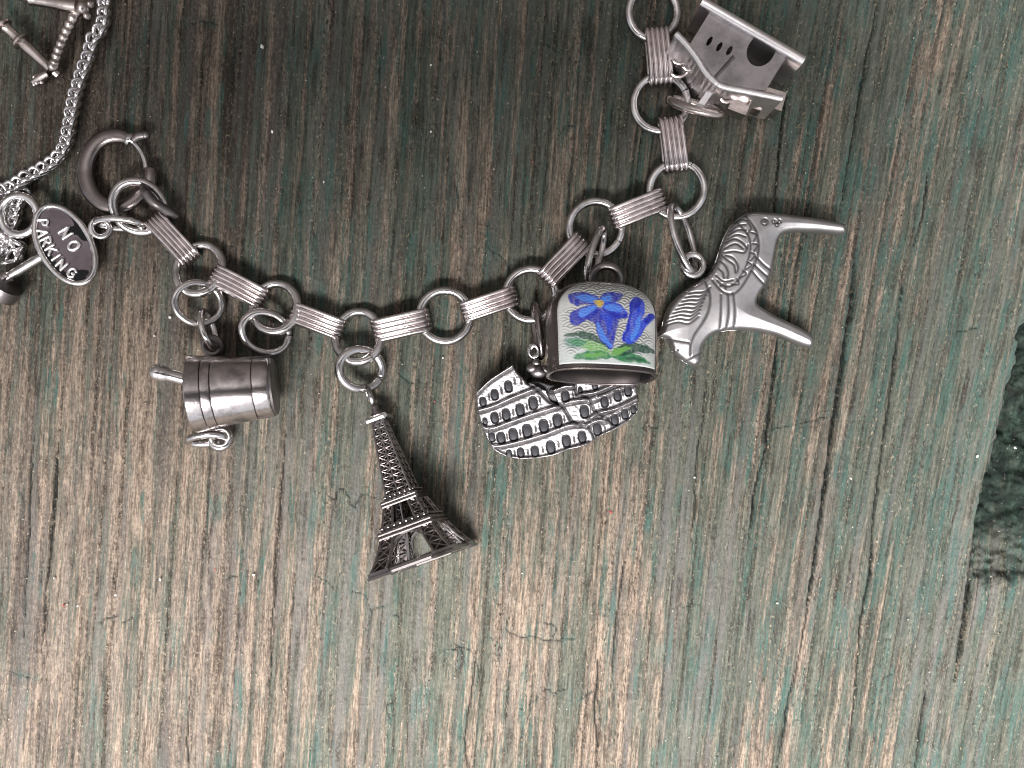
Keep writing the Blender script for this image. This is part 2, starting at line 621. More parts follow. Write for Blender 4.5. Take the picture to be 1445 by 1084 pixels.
# ------------------------------------------------------------------ the board
def make_board():
    def axis(a, b, st, out, out0=None):
        core = np.arange(a, b + .1, st)
        ext = np.cumsum(st * 1.16 ** np.arange(1, out))
        return np.concatenate([(a - ext[:out0])[::-1], core, b + ext])
    xs = axis(-30, 1475, 2.1, 38)
    ys = axis(-30, 1114, 2.1, 38, 23)
    X, Y = np.meshgrid(xs, ys)
    n1, n2, n3, n4, n5, n6 = [Noise(s) for s in (1, 2, 3, 4, 5, 6)]
    sl = 0.07 + 0.13 * sstep(650, 1450, X)
    u = X + sl * (Y - 542)
    v = Y
    u = u + 10 * (n1.fbm(u / 300, v / 900, 2) - .5) + 2.5 * (n2.fbm(u / 50 + 9, v / 300, 2) - .5)
    # open grain: dark lines at uneven spacing
    pos, x = [], -400.0
    rr = np.random.default_rng(5)
    while x < 1900:
        x += rr.choice([8, 14, 22, 30, 40], p=[.16, .20, .28, .24, .12]) * rr.uniform(.75, 1.25)
        pos.append(x)
    pos = np.array(pos)
    npos = len(pos)
    wid = rr.uniform(0.9, 2.1, npos)
    stg = rr.uniform(0.25, 1.0, npos)
    ce = np.clip(np.searchsorted(pos, u), 1, npos - 1)          # the growth ring a point lies in, ending at pos[ce]
    f = np.clip((u - pos[ce - 1]) / (pos[ce] - pos[ce - 1]), 0, 1)
    f = np.clip(f + .22 * (n6(u / 5, v / 40) - .5), 0, 1)
    k = np.where(np.abs(pos[ce - 1] - u) < np.abs(pos[ce] - u), ce - 1, ce)
    dist = np.abs(u - pos[k] + 1.6 * (n6(u / 7 + 3, v / 9) - .5))
    run = sstep(.28, .58, n3(k * 3.7, v / 150 + k * 1.3) * .6 + n4(k * 1.9, v / 40) * .4)
    line = np.exp(-(dist / wid[k]) ** 2) * stg[k] * run
    depth = sstep(120, 520, X) * .6 + .4                        # the left of the board is worn flatter
    late = sstep(.35, .85, f) * (.45 + .55 * stg[ce]) * depth     # hard crumbly edge of the ring
    early = (1 - sstep(.20, .62, f)) * depth
    ringfill = n2(ce * 2.3, v / 330 + ce * .7)
    ridge = n2.fbm(u / 17, v / 800, 2)
    ridge2 = n3.fbm(u / 6.5, v / 260, 2)
    h = 3.5 * (ridge - .5) + 2.0 * (ridge2 - .5) + 2.6 * late - 5.0 * line + 5 * (n5.fbm(X / 300, Y / 420, 3) - .5)
    h += 1.3 * (n6(X / 4.3, Y / 6.5) - .5)
    # colour fields; tone also has some upper-left shade painted in
    rx = X + 30 * (n5(X / 90, Y / 200) - .5)
    tone = .55 * n4.fbm(u / 13, v / 700, 3) + .45 * n4.fbm(u / 34 + 50, v / 600, 2)
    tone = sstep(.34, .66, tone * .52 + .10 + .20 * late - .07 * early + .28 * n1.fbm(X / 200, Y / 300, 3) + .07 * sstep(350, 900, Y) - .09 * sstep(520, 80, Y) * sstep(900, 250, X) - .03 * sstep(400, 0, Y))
    green = .6 * n5.fbm(u / 14, v / 420, 3) + .4 * n5.fbm(u / 70 + 30, v / 300, 2)
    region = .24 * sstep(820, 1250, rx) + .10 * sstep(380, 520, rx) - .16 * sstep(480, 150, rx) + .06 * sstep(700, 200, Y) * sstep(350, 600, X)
    region = region - .10 * np.exp(-((X - 1230) / 60) ** 2) * sstep(500, 200, Y)
    bare = sstep(.50, .60, n1.fbm(u / 42 + 11, v / 520, 2) * .8 + .2 * n6.fbm(u / 9, v / 120, 2)) * sstep(560, 860, X)
    tone = np.clip(tone + .30 * bare, 0, 1)
    paint = np.clip(-.32 * bare - .03 * sstep(600, 900, Y) + green * 1.35 - .13 + .05 * sstep(500, 900, X) + region + .20 * early * sstep(.35, .6, ringfill) - .12 * late, 0, 1)
    film = (1 - .7 * bare) * np.clip(sstep(.58, .72, n6.fbm(u / 15 + 40, v / 420, 3)) * .5 + early * sstep(.62, .35, ringfill) * .95 + .30 * sstep(520, 250, X) * sstep(.3, .7, n2.fbm(u / 20, v / 160, 3)), 0, 1) * (.45 + .45 * sstep(450, 800, Y))
    teal = 1.0 * sstep(.58, .72, n3.fbm(u / 12 + 70, v / 90, 3) + .12 * sstep(800, 1300, X) - .10 * sstep(420, 100, X))
    crumbly = np.clip(late * sstep(.3, .6, n3(ce * 1.7, v / 90)) + line, 0, 1)
    dirt = np.clip(line * 1.25 + .75 * sstep(.62, .80, n1.fbm(u / 4.2 + 30, v / 55, 2)), 0, 1) * .95
    crack = np.zeros_like(X)

    def split(pts, wd, dp, k=1.0):
        nonlocal h, crack
        P = np.array(pts, float)
        lo, hi = P.min(0) - 30, P.max(0) + 30
        m = (X > lo[0]) & (X < hi[0]) & (Y > lo[1]) & (Y < hi[1])
        xx = X[m] + 2.5 * (n2(X[m] / 30, Y[m] / 40) - .5) + 2 * (n6(X[m] / 9, Y[m] / 9) - .5)
        d, t = seg_dist(xx, Y[m], P)
        ww = wd * .85 * np.clip(4 * np.minimum(t, 1 - t) + .25, 0, 1) * (.6 + .8 * n4(X[m] / 40, Y[m] / 40))
        g = np.exp(-(d / ww) ** 2)
        h[m] -= .55 * dp * np.exp(-(d / (ww * 1.1)) ** 2)
        crack[m] = np.maximum(crack[m], np.clip(g * k * 1.7, 0, 1))
    split([(1208, 350), (1200, 440), (1191, 500), (1177, 600), (1162, 699), (1146, 815), (1139, 860)], 2.6, 14)
    split([(1143, 840), (1128, 920), (1112, 1000), (1096, 1090)], 1.6, 8)
    split([(1102, 460), (1096, 500), (1081, 633), (1063, 700), (1058, 760)], 2.0, 9)
    split([(1275, 400), (1265, 484), (1246, 633), (1236, 716), (1227, 816), (1214, 882), (1198, 1090)], 1.7, 8)
    split([(1385, 690), (1379, 760), (1372, 805), (1362, 880), (1348, 962)], 3.0, 16)
    split([(1310, 960), (1300, 1030), (1292, 1090)], 1.6, 6)
    split([(1112, 120), (1101, 200), (1094, 300)], 1.8, 8)
    split([(1240, 0), (1222, 90), (1205, 190), (1185, 300)], 1.7, 7, .9)
    split([(1312, 230), (1302, 310), (1290, 350)], 1.4, 6)
    split([(1000, 520), (985, 640), (975, 780)], 1.2, 5, .8)
    split([(884, 780), (872, 860), (860, 1000)], 1.3, 5, .8)
    split([(45, 600), (38, 760), (30, 900)], 1.6, 6, .8)
    split([(82, 600), (70, 760), (55, 930)], 1.8, 7, .85)
    split([(268, 960), (262, 1090)], 1.4, 5, .8)
    split([(402, 610), (390, 760), (378, 1000)], 1.3, 5, .7)
    split([(672, 915), (664, 980), (655, 1040), (660, 1090)], 1.6, 6, .8)
    split([(845, 930), (840, 1000), (842, 1084)], 1.4, 5, .8)
    # crazing of the old paint film: short wandering cross cracks
    cross = [[(455, 690), (470, 705), (480, 690), (490, 700), (500, 716), (512, 698), (535, 706)],
             [(620, 922), (645, 915), (665, 920), (674, 945), (668, 980)], [(720, 868), (715, 890), (740, 900), (752, 896)],
             [(735, 1002), (760, 985), (770, 972), (785, 978), (800, 970)], [(815, 990), (835, 978), (845, 990), (846, 1020)],
             [(495, 836), (515, 840), (523, 865), (518, 890)], [(528, 860), (545, 856)], [(552, 868), (562, 870), (564, 880)],
             [(690, 900), (705, 912), (700, 935)], [(740, 895), (775, 905), (815, 900)], [(765, 880), (785, 885), (782, 905)],
             [(260, 32), (275, 34), (290, 30), (312, 37)], [(785, 195), (800, 178), (815, 180)], [(690, 350), (710, 365), (718, 385)],
             [(640, 250), (648, 290), (652, 340)], [(135, 882), (150, 874), (165, 870)], [(170, 880), (190, 872)],
             [(0, 945), (30, 955), (55, 958)], [(1075, 610), (1110, 602), (1140, 596), (1175, 588)], [(440, 812), (460, 822), (472, 835)],
             [(905, 606), (930, 604)], [(1240, 960), (1262, 952)], [(560, 525), (580, 540), (600, 538)], [(560, 985), (545, 1000), (552, 1015)],
             [(640, 905), (655, 930), (640, 950)], [(770, 60), (790, 75)], [(1350, 470), (1380, 462)], [(960, 860), (985, 853)], [(318, 818), (338, 812)]]
    for c in cross:
        split(smooth_poly(c, 6, False) + np.random.default_rng(len(c) * 7 + int(c[0][0])).normal(0, 0.9, (6 * (len(c) - 1) + 1, 2)), 1.0, 1.2, .55)
        P = np.array(c)
        lo, hi = P.min(0) - 40, P.max(0) + 40
        m = (X > lo[0]) & (X < hi[0]) & (Y > lo[1]) & (Y < hi[1])
        d, _ = seg_dist(X[m], Y[m], P)
        teal[m] = np.maximum(teal[m], np.exp(-(d / 6) ** 2) * n4(X[m] / 12, Y[m] / 12) * 1.1)
    # teal patches of paint that still hold
    for cx, cy, a, bq, s_ in ((1415, 295, 30, 18, .9), (1180, 592, 26, 12, .9), (874, 932, 10, 6, 1), (898, 960, 4, 22, 1), (1330, 540, 30, 60, .6), (1220, 620, 20, 90, .5), (1165, 60, 14, 70, .8), (1290, 190, 20, 60, .7),
                              (205, 130, 8, 40, .5), (690, 605, 14, 12, .5), (1400, 110, 25, 80, .7), (560, 120, 16, 90, .5), (470, 190, 8, 60, .6), (610, 260, 22, 40, .6), (1060, 200, 8, 90, .6), (830, 100, 20, 50, .4)):
        q = ((X - cx + .15 * (Y - cy)) / a) ** 2 + ((Y - cy) / bq) ** 2
        teal = np.maximum(teal, s_ * np.exp(-q) * sstep(.25, .6, n6.fbm(X / 14, Y / 30, 3)))
    # torn-out pocket by the right edge
    xb = np.interp(Y, [300, 484, 622, 705, 805, 850], [1500, 1437, 1405, 1385, 1374, 1372]) + 9 * (n2(Y / 26, X / 300) - .5) + 5 * (n3(Y / 7, X / 300) - .5)
    yb = 815 + 10 * (n3(X / 14, Y / 90) - .5)
    m = sstep(-3, 5, X - xb) * sstep(12, -12, Y - yb + 16 * (n6.fbm(X / 9, Y / 30, 2) - .5))
    # the pocket floor rises towards its lower end
    fl = 1 - .55 * sstep(735, 815, Y)
    h = h - m * (22 * fl - 18 * (n4.fbm(X / 30, Y / 20, 3) - .5) - 6 * (n1.fbm(X / 9, Y / 7, 2) - .5))
    gouge = m * np.clip(1 - .55 * sstep(735, 775, Y), 0, 1) * np.clip(.72 + .5 * (n3.fbm(X / 16, Y / 12, 3)), 0, 1)
    rim = np.exp(-((X - xb) / 6) ** 2) * sstep(830, 800, Y)
    crack = np.maximum(crack, .75 * sstep(.5, .9, rim) * sstep(0, 3, X - xb))
    low = np.exp(-((Y - yb) / 4.5) ** 2) * sstep(0, 6, X - xb)
    crack = np.maximum(crack, .8 * low * sstep(.3, .6, n1(X / 18, Y / 9)))
    h += 2.5 * np.exp(-((X - xb + 10) / 9) ** 2) * sstep(830, 800, Y)
    # keep the top of the board at z = 0
    h = np.minimum(h, 2.6) - 2.6
    V = np.stack([(X - 722.5), (542 - Y), h], -1).reshape(-1, 3) * U
    ny, nx = X.shape
    i = np.arange(ny * nx).reshape(ny, nx)
    Q = np.stack([i[:-1, :-1], i[1:, :-1], i[1:, 1:], i[:-1, 1:]], -1).reshape(-1, 4)
    # thickness: skirt and underside
    bo = np.concatenate([i[0, :], i[1:, -1], i[-1, -2::-1], i[-2:0:-1, 0]])
    nb = len(bo)
    low = V[bo].copy()
    low[:, 2] = -250 * U
    base = len(V)
    V = np.concatenate([V, low])
    a = np.arange(nb)
    side = np.stack([bo, bo[(a + 1) % nb], base + (a + 1) % nb, base + a], 1)
    me = bpy.data.meshes.new("wooden_board")
    loops = np.concatenate([Q.ravel(), side.ravel(), base + a[::-1]])
    starts = np.concatenate([np.arange(len(Q) + nb) * 4, [(len(Q) + nb) * 4]])
    me.vertices.add(len(V))
    me.vertices.foreach_set("co", V.ravel())
    me.loops.add(len(loops))
    me.loops.foreach_set("vertex_index", loops)
    me.polygons.add(len(starts))
    me.polygons.foreach_set("loop_start", starts)
    me.update(calc_edges=True)
    me.validate()
    me.polygons.foreach_set("use_smooth", np.concatenate([np.ones(len(Q), bool), np.zeros(nb + 1, bool)]))

    def put(nm, a):
        a = np.concatenate([a.ravel(), a.ravel()[bo]]).astype(np.float32)
        me.attributes.new(nm, 'FLOAT', 'POINT').data.foreach_set("value", a)
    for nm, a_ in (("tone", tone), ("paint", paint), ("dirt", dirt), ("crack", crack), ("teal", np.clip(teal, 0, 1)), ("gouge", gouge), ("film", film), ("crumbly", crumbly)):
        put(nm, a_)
    g = np.stack([u / 100, v / 100, np.zeros_like(u)], -1).reshape(-1, 3)
    g = np.concatenate([g, g[bo]]).astype(np.float32)
    me.attributes.new("grain", 'FLOAT_VECTOR', 'POINT').data.foreach_set("vector", g.ravel())
    me.materials.append(M_WOOD)
    o = bpy.data.objects.new("wooden_board", me)
    COL.objects.link(o)
    return tag(o, "weathered wooden board with worn green paint and long splits", None, None, "structure")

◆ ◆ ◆

Start with the line that contains "tone = sstep(.34, .66, tone" and end with the line that contains "green = .6 *"; give those lines again exactly, and no others.

» RESPONSE
    tone = sstep(.34, .66, tone * .52 + .10 + .20 * late - .07 * early + .28 * n1.fbm(X / 200, Y / 300, 3) + .07 * sstep(350, 900, Y) - .09 * sstep(520, 80, Y) * sstep(900, 250, X) - .03 * sstep(400, 0, Y))
    green = .6 * n5.fbm(u / 14, v / 420, 3) + .4 * n5.fbm(u / 70 + 30, v / 300, 2)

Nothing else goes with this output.